A New Gridded Offshore Wind Profile Product for US Coasts Using Machine Learning and Satellite Observations

Abstract. Offshore wind farms are a low-cost, efficient technology for green energy. They deliver significant economic benefits through their manufacturing and operation, and can be readily deployed at scale. Offshore wind also offers a route to opening up access to renewable energy for a global population, 40 % of whom live within 100 km of the coast. Presently, offshore wind speed data around wind turbine hub heights are fairly limited, available either through in situ observations from wind masts and floating Light Detection and Ranging (lidar) buoys at selected locations or as forecasting-model based output such as from the 2023 National Renewable Energy Laboratory (NREL) National Offshore Wind (NOW-23) and the European Centre for Medium-Range Weather Forecasts (ECMWF) Reanalysis v5 (ERA5). In situ wind profiles are very sparse and costly to obtain en masse, whereas satellite-derived 10 m wind speeds have vast coverage at high resolution.
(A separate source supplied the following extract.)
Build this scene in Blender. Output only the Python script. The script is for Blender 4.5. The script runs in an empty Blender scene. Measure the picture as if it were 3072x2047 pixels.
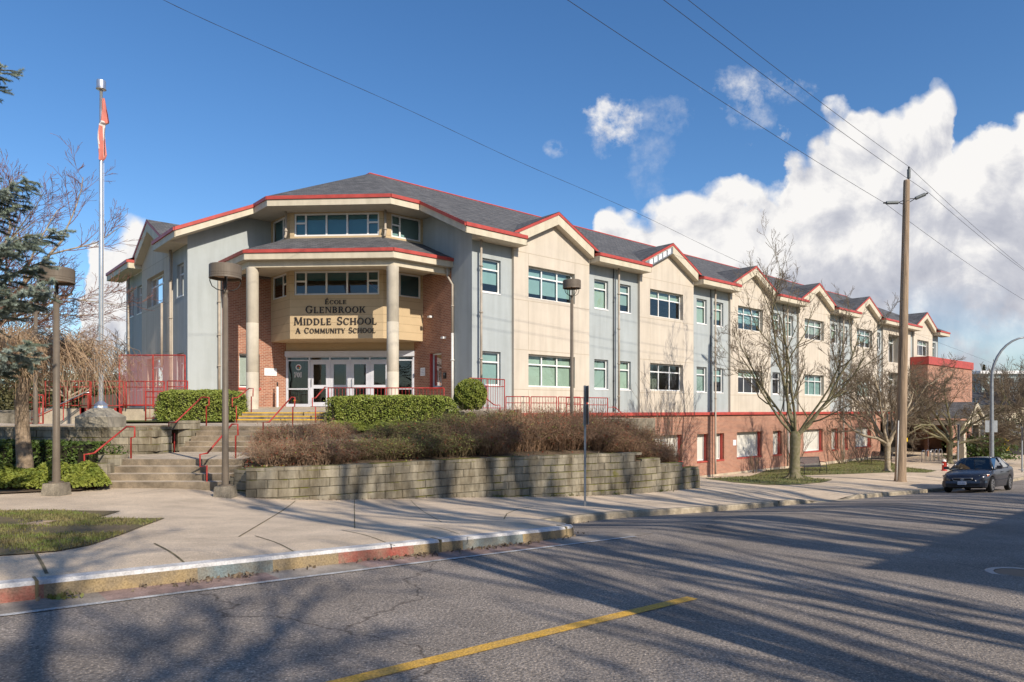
import bpy, math, random
import numpy as np
from mathutils import Vector

SC = bpy.context.scene
COL = SC.collection
R = math.radians

# ------------------------------------------------------------------ camera
F_, HX, HY, EZ = 2048.0, 1536.0, 1230.0, 4.0
cam_d = bpy.data.cameras.new("camera")
cam = bpy.data.objects.new("camera", cam_d)
COL.objects.link(cam)
cam.location = (0, 0, EZ)
cam.rotation_euler = (R(90), 0, 0)
cam_d.sensor_width = 36.0
cam_d.lens = 24.0
cam_d.shift_y = (HY - 1023.5) / 3072.0
cam_d.clip_start = 0.1
cam_d.clip_end = 3000.0
SC.camera = cam

# ------------------------------------------------------------------ sun, sky, exposure
SUN_H = (0.621, -0.784)
SUN_T = 0.635
sun_el = math.atan(SUN_T)
sd = bpy.data.lights.new("sun", 'SUN')
sd.energy = 5.0
sd.angle = R(0.53)
sd.color = (1.0, 0.90, 0.76)
sun = bpy.data.objects.new("sun", sd)
COL.objects.link(sun)
sun.rotation_euler = Vector((SUN_H[0], SUN_H[1], SUN_T)).to_track_quat('Z', 'Y').to_euler()

world = bpy.data.worlds.new("World")
SC.world = world
world.use_nodes = True
WN, WL = world.node_tree.nodes, world.node_tree.links
WN.clear()


def wn(t, **k):
    n = WN.new(t)
    for a, v in k.items():
        setattr(n, a, v)
    return n


def wmath(op, a, b=None, c=None, clamp=False):
    n = WN.new('ShaderNodeMath')
    n.operation = op
    n.use_clamp = clamp
    for i, v in enumerate((a, b, c)):
        if v is None:
            continue
        if isinstance(v, (int, float)):
            n.inputs[i].default_value = v
        else:
            WL.new(v, n.inputs[i])
    return n.outputs[0]


def build_world():
    out = wn('ShaderNodeOutputWorld')
    bg = wn('ShaderNodeBackground')
    sky = wn('ShaderNodeTexSky', sky_type='NISHITA')
    sky.sun_disc = False
    sky.sun_elevation = sun_el
    sky.sun_rotation = math.atan2(SUN_H[0], SUN_H[1])
    sky.air_density = 1.0
    sky.dust_density = 0.6
    sky.ozone_density = 2.2
    sky.altitude = 60
    tc = wn('ShaderNodeTexCoord')
    sep = wn('ShaderNodeSeparateXYZ')
    WL.new(tc.outputs['Generated'], sep.inputs[0])
    X, Y, Z = sep.outputs
    ay = wmath('MAXIMUM', wmath('ABSOLUTE', Y), 0.05)
    a = wmath('DIVIDE', X, ay)          # azimuth tangent
    b = wmath('DIVIDE', Z, ay)          # elevation tangent
    # big billow distortion
    comb = wn('ShaderNodeCombineXYZ')
    WL.new(a, comb.inputs[0]); WL.new(b, comb.inputs[1]); WL.new(wmath('MULTIPLY', Y, 0.15), comb.inputs[2])

    def noise(scale, detail=6, rough=.55, dist=0.0):
        n = wn('ShaderNodeTexNoise', noise_dimensions='2D')
        n.inputs['Scale'].default_value = scale
        n.inputs['Detail'].default_value = detail
        n.inputs['Roughness'].default_value = rough
        n.inputs['Distortion'].default_value = dist
        WL.new(comb.outputs[0], n.inputs['Vector'])
        return n.outputs['Fac']
    vor = wn('ShaderNodeTexVoronoi', feature='SMOOTH_F1', voronoi_dimensions='2D')
    vor.inputs['Scale'].default_value = 11.0
    vor.inputs['Smoothness'].default_value = 0.35
    vor.inputs['Detail'].default_value = 2.0
    vor.inputs['Roughness'].default_value = .5
    WL.new(comb.outputs[0], vor.inputs['Vector'])
    puff = wmath('SUBTRACT', 0.5, vor.outputs['Distance'])
    n1 = wmath('SUBTRACT', noise(4.0, 8, .6), 0.5)
    n2 = wmath('SUBTRACT', noise(16.0, 6, .6), 0.5)
    # boundary curve of the big cloud bank : elevation tangent as function of azimuth tangent
    def P(px, py):
        return ((px * 1.30557 - HX) / F_, (HY - py * 1.30557) / F_)
    pts = [(-60, 1200), (140, 900), (190, 560), (215, 505), (300, 490), (345, 500), (372, 640), (420, 900), (700, 1000), (1300, 900),
           (1352, 520), (1400, 452), (1480, 432), (1555, 408), (1660, 400), (1720, 372), (1790, 350), (1815, 292), (1880, 262),
           (1950, 228), (2020, 192), (2110, 182), (2190, 205), (2215, 300), (2245, 290), (2290, 240), (2360, 195), (2600, 160)]
    AX0, AX1, BY0, BY1 = -1.0, 1.0, -0.3, 0.7
    fc = wn('ShaderNodeFloatCurve')
    cv = fc.mapping.curves[0]
    for i, (px, py) in enumerate(pts):
        u, v = P(px, py)
        x = min(1, max(0, (u - AX0) / (AX1 - AX0))); y = min(1, max(0, (v - BY0) / (BY1 - BY0)))
        if i < 2:
            cv.points[i].location = (x, y)
            pt = cv.points[i]
        else:
            pt = cv.points.new(x, y)
    for p in cv.points:
        p.handle_type = 'AUTO_CLAMPED'
    fc.mapping.update()
    aw = wmath('ADD', a, wmath('ADD', wmath('MULTIPLY', n1, 0.05), wmath('MULTIPLY', n2, 0.02)))
    xin = wmath('DIVIDE', wmath('SUBTRACT', aw, AX0), AX1 - AX0, clamp=True)
    WL.new(xin, fc.inputs['Value'])
    bound = wmath('ADD', wmath('MULTIPLY', fc.outputs[0], BY1 - BY0), BY0)
    d = wmath('SUBTRACT', bound, b)      # >0 inside the cloud
    d = wmath('ADD', d, wmath('MULTIPLY', puff, 0.075))
    d = wmath('ADD', d, wmath('MULTIPLY', n1, 0.05))
    d = wmath('ADD', d, wmath('MULTIPLY', n2, 0.035))
    mask = wmath('MULTIPLY', d, 42.0, clamp=True)
    # bluish haze breaks low on the right
    low = wmath('MULTIPLY', wmath('SUBTRACT', 0.19, b), 9.0, clamp=True)
    n3 = noise(5.5, 5, .6)
    brk = wmath('MULTIPLY', wmath('SUBTRACT', n3, 0.38), 6.0, clamp=True)
    mask = wmath('MULTIPLY', mask, wmath('SUBTRACT', 1.0, wmath('MULTIPLY', low, wmath('SUBTRACT', 0.75, wmath('MULTIPLY', brk, 0.75)))))
    # wisps
    wq1 = wmath('SUBTRACT', noise(9.0, 6, .6), 0.5); wq2 = wmath('SUBTRACT', noise(27.0, 6, .65), 0.5)
    def blob(px, py, rx, ry, amp):
        u, v = P(px, py)
        du = wmath('DIVIDE', wmath('SUBTRACT', a, u), rx)
        dv = wmath('DIVIDE', wmath('SUBTRACT', b, v), ry)
        r2 = wmath('ADD', wmath('MULTIPLY', du, du), wmath('MULTIPLY', dv, dv))
        r2 = wmath('ADD', r2, wmath('ADD', wmath('MULTIPLY', wq1, 4.5), wmath('MULTIPLY', wq2, 2.2)))
        return wmath('MULTIPLY', wmath('SUBTRACT', 1.0, r2, clamp=True), amp)
    ws = None
    for args in ((1405, 285, .042, .042, 1.3), (1380, 310, .03, .03, .8), (1720, 205, .085, .032, .85), (1690, 190, .05, .03, .6), (1540, 265, .05, .03, .4), (1500, 370, .04, .05, .3), (1730, 250, .04, .03, .5),
                 (1278, 340, .016, .012, .6), (200, 740, .12, .05, .5)):
        bl = blob(*args)
        ws = bl if ws is None else wmath('MAXIMUM', ws, bl)
    wisp = wmath('MULTIPLY', ws, wmath('MULTIPLY', wmath('SUBTRACT', noise(17.0, 10, .68, .0), 0.36), 3.2, clamp=True), clamp=True)
    mask = wmath('MAXIMUM', mask, wmath('MULTIPLY', wisp, 0.85))
    # shading: bright near the sunlit crest, grey underneath, with billows
    depth = wmath('MULTIPLY', d, 3.1, clamp=True)
    n5 = noise(7.0, 8, .62, .2)
    shade = wmath('ADD', wmath('MULTIPLY', depth, -0.55), 1.08)
    off = wn('ShaderNodeVectorMath', operation='ADD'); off.inputs[1].default_value = (-.018, .022, 0)
    WL.new(comb.outputs[0], off.inputs[0])
    def noise_at(vec, scale, detail, rough, dist):
        n = wn('ShaderNodeTexNoise', noise_dimensions='2D'); n.inputs['Scale'].default_value = scale; n.inputs['Detail'].default_value = detail
        n.inputs['Roughness'].default_value = rough; n.inputs['Distortion'].default_value = dist
        WL.new(vec, n.inputs['Vector']); return n.outputs['Fac']
    n6 = noise_at(off.outputs[0], 7.0, 8, .62, .2)
    shade = wmath('ADD', shade, wmath('MULTIPLY', wmath('SUBTRACT', n5, n6), 1.25))
    v2 = wn('ShaderNodeTexVoronoi', feature='SMOOTH_F1', voronoi_dimensions='2D'); v2.inputs['Scale'].default_value = 11.0; v2.inputs['Smoothness'].default_value = .35; v2.inputs['Detail'].default_value = 2.0
    v2.inputs['Roughness'].default_value = .5
    WL.new(off.outputs[0], v2.inputs['Vector'])
    shade = wmath('ADD', shade, wmath('MULTIPLY', wmath('SUBTRACT', v2.outputs['Distance'], vor.outputs['Distance']), .45))
    shade = wmath('ADD', shade, wmath('MULTIPLY', wmath('SUBTRACT', n5, .5), 0.42))
    shade = wmath('ADD', shade, wmath('MULTIPLY', puff, 0.16))
    ramp = wn('ShaderNodeValToRGB')
    e = ramp.color_ramp.elements
    e[0].position = 0.25; e[0].color = (0.50, 0.52, 0.60, 1)
    e[1].position = 1.0; e[1].color = (1.02, 1.0, 0.98, 1)
    m = ramp.color_ramp.elements.new(0.62); m.color = (0.66, 0.67, 0.73, 1)
    WL.new(shade, ramp.inputs[0])
    cs = wn('ShaderNodeVectorMath', operation='SCALE')
    WL.new(ramp.outputs[0], cs.inputs[0]); cs.inputs['Scale'].default_value = CLOUD
    sk = wn('ShaderNodeMixRGB', blend_type='MULTIPLY'); sk.inputs[0].default_value = 1.0
    hs = wn('ShaderNodeHueSaturation'); hs.inputs['Saturation'].default_value = 1.21
    WL.new(sky.outputs[0], hs.inputs['Color']); WL.new(hs.outputs[0], sk.inputs[1]); sk.inputs[2].default_value = SKYTINT
    mix = wn('ShaderNodeMixRGB')
    WL.new(mask, mix.inputs[0]); WL.new(sk.outputs[0], mix.inputs[1]); WL.new(cs.outputs[0], mix.inputs[2])
    WL.new(mix.outputs[0], bg.inputs[0])
    bg.inputs[1].default_value = SKY_STR
    WL.new(bg.outputs[0], out.inputs[0])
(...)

In this study, we show the improvement of deploying machine learning techniques, in particular random forest regression (RFR), over conventional methods for accurately estimating offshore wind speed profiles on a high-resolution (0.25°) grid at 6-hourly resolution from 1987 to 2022 using satellite-derived surface wind speeds from the National Oceanic and Atmospheric Administration (NOAA) National Centers for Environmental Information’s (NCEI) Blended Seawinds version 2.0 (NBSv2.0) product. We use 276,577 wind profiles from five publicly available lidar datasets over the Northeast US and California coasts to train and validate a RFR model to extrapolate wind speed profiles up to 200 m. A single extrapolation model applicable to the coastal regions of the contiguous US and Hawai’i is developed, instead of site-specific ones attempted in previous studies.
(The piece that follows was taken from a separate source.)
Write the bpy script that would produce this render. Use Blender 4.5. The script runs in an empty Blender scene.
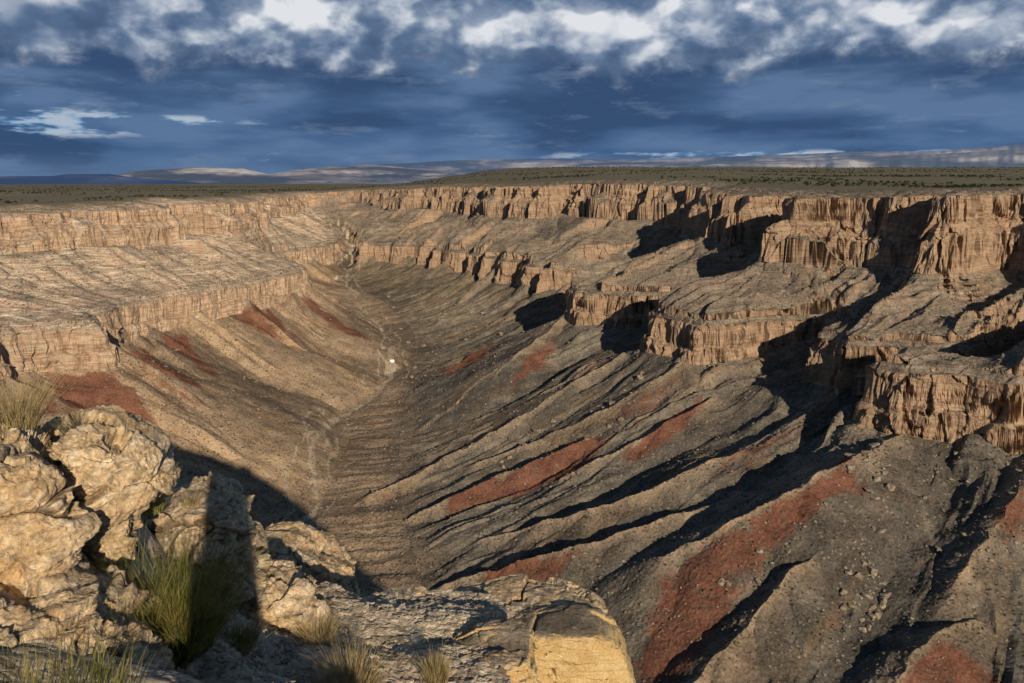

Our RFR outperforms conventional extrapolation methods at the five training stations under cross validation (where each station is held out from the training once and used for validation), especially under conditions of high vertical wind shear and at wind turbine hub heights (~100 m). This model is then tested on two lidar stations that were not used in the training data and profiles from six NOW-23 station locations to evaluate its performance on unseen data. The final model is applied to the NBSv2.0 data from 1987–2022 to create publicly available wind speed profiles over the coastal regions of the contiguous US and Hawai’i on a 0.25° grid, which are shown to outperform NOW-23 and ERA-5 reanalysis at 100 m using a correlated triple collocation method over five years of matchup data (2015–2019). Gridded maps of wind profiles in the marine boundary layer over US coastal waters will enable the development of a suite of wind energy resources and will help stakeholders in their decision making related to wind-based renewable energy development.